Joachim Barbier, journaliste à "So Foot" et auteur de "Ce pays qui n'aime pas le foot", analyse pour franceinfo les confidences du chef de l'Etat sur le monde du ballon rond.

Article rédigé par Vincent Matalon - Propos recueillis par
France Télévisions
Publié Mis à jour
Temps de lecture : 5min
Les joueurs de l'équipe de France félicitent Paul Pogba après son but inscrit face aux Pays-Bas, le 10 octobre 2016 à Amsterdam. (MAXPPP)

Karim Benzema ? "Moralement, ce n’est pas un exemple." Les Bleus ? "Il y a les gars des cités, sans références, sans valeurs, partis trop tôt de la France". Entre les confidences sur sa vie privée ou sur les aléas de son mandat, François Hollande livre son sentiment sur le milieu du football dans Un président ne devrait pas dire ça..., à paraître jeudi 13 octobre.

Dénonciation d'une "communautarisation" à l'œuvre selon lui en équipe de France, du comportement de "gosses mal éduqués devenus vedettes richissimes"... Tous les reproches habituels y passent. Pour comprendre les ressorts de ces critiques du chef de l'Etat envers le milieu du ballon rond, franceinfo a interrogé Joachim Barbier, journaliste à So Foot et auteur du livre Ce pays qui n'aime pas le foot (Hugo Sport, 2012).

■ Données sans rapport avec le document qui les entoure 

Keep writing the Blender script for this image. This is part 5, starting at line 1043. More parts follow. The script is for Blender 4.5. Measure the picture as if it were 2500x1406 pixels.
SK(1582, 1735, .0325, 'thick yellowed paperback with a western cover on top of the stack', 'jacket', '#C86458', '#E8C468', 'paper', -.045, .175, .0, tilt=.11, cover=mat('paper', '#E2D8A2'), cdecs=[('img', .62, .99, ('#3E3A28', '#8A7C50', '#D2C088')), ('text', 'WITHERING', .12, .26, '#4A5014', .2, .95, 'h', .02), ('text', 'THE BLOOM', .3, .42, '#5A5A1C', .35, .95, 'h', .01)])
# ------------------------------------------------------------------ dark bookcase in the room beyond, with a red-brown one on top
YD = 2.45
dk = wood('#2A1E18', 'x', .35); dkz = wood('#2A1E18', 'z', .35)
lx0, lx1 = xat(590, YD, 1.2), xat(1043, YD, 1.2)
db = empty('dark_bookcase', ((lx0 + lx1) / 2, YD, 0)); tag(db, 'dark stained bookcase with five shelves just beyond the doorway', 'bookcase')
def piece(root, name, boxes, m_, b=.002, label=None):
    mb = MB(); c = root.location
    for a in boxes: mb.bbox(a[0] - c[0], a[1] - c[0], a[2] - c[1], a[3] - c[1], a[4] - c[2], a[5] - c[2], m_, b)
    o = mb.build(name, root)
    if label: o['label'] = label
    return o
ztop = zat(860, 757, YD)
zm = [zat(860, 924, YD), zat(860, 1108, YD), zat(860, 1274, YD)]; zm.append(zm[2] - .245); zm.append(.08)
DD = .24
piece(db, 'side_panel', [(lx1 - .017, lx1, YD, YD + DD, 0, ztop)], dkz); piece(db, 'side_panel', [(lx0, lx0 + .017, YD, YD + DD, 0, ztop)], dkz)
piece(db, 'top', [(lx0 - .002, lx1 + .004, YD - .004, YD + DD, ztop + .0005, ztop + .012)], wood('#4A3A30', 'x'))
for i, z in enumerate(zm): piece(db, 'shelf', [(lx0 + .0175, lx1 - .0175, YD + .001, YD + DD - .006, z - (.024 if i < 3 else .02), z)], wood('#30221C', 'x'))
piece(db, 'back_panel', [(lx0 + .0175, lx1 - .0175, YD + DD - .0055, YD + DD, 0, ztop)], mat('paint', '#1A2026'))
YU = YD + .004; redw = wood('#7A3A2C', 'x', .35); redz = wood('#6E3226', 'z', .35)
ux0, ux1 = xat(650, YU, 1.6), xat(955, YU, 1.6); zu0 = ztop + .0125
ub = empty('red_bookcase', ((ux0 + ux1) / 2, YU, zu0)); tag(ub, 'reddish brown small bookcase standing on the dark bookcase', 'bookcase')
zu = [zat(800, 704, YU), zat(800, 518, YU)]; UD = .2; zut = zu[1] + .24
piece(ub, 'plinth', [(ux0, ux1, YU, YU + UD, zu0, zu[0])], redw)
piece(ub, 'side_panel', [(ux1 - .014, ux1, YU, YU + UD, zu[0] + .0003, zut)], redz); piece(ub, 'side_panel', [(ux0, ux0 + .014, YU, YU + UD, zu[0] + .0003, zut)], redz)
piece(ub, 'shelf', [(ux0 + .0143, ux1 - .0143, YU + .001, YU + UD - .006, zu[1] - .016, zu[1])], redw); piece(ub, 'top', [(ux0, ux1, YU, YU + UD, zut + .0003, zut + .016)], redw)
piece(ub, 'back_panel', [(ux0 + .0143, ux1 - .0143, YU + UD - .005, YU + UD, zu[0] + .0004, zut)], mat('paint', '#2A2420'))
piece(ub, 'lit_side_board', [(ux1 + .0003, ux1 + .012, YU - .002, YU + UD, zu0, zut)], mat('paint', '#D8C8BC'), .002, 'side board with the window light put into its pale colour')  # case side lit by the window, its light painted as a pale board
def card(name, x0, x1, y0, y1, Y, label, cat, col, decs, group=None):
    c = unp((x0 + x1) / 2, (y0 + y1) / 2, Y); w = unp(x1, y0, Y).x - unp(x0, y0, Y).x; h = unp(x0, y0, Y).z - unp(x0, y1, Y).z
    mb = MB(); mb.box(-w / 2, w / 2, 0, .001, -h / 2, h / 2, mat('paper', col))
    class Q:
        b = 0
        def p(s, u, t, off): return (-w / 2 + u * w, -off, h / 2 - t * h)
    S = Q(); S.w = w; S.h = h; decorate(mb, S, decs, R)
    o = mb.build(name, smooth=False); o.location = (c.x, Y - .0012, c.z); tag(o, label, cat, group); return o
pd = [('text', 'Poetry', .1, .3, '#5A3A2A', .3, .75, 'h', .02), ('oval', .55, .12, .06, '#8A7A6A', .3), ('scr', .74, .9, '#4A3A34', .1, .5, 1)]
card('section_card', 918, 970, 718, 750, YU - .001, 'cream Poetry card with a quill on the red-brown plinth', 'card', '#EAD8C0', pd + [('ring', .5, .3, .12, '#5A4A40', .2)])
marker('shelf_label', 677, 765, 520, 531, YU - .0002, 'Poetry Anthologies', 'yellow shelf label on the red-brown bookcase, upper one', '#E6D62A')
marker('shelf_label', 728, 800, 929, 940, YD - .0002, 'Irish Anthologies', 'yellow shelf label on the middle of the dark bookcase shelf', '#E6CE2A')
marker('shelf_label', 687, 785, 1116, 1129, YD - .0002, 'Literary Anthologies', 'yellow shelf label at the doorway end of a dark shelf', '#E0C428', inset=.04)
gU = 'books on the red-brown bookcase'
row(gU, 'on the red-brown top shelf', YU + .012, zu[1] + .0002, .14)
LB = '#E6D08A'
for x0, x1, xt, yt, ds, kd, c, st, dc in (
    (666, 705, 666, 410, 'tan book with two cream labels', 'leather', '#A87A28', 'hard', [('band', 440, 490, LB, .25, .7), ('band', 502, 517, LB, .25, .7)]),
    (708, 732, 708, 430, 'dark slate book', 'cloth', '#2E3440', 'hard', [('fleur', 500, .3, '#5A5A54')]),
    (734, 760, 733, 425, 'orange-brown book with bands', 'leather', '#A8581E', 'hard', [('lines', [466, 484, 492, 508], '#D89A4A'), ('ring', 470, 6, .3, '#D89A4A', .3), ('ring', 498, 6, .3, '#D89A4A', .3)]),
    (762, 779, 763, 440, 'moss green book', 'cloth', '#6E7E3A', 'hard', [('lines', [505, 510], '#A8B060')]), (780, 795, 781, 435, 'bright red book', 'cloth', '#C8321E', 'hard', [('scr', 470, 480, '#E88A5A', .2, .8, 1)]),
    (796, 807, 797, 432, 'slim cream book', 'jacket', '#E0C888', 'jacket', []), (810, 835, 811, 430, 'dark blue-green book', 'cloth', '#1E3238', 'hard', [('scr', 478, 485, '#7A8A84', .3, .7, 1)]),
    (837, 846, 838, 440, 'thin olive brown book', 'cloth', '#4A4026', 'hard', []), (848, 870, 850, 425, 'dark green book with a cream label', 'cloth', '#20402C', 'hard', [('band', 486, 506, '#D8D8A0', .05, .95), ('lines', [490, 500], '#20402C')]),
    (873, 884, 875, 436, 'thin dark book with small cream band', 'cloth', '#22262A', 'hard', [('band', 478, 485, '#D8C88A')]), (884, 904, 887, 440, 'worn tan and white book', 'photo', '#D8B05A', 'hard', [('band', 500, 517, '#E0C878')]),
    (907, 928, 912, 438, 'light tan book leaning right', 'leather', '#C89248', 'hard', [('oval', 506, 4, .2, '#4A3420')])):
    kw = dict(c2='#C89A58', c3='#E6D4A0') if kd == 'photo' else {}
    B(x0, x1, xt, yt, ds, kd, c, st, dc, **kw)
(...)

Franceinfo : Dans "Un président ne devrait pas dire ça...", on découvre un François Hollande très critique envers le monde du foot en général, et envers les Bleus en particulier. Cela vous a-t-il surpris ?

Joachim Barbier : Ce qui est étonnant, c'est que François Hollande semblait donner l'impression d'avoir plus d'empathie pour les footballeurs que d'autres responsables politiques, qui ne connaissent rien à la culture de ce milieu et se pressent pour réagir dès qu'il y a un petit dérapage.

Ici, François Hollande reprend les critiques habituelles des élites politiques à l'encontre des Bleus, qui sont une autre forme de représentation du pays qu'ils ne comprennent pas. Ces reproches consistent par exemple à nier que l'intelligence de jeu dont les footballeurs font preuve puisse être une vraie forme d'intelligence. Seule compterait l'élocution verbale.

Ces propos reflètent aussi une certaine jalousie. On estime que les footballeurs ne méritent pas leur salaire, gagnent trop d'argent par rapport à leur niveau d'études... Les politiques n'arrivent pas à comprendre que les salaires des joueurs viennent aussi d'une certaine forme de méritocratie, qui n'est pas la méritocratie républicaine classique à laquelle ils sont habitués.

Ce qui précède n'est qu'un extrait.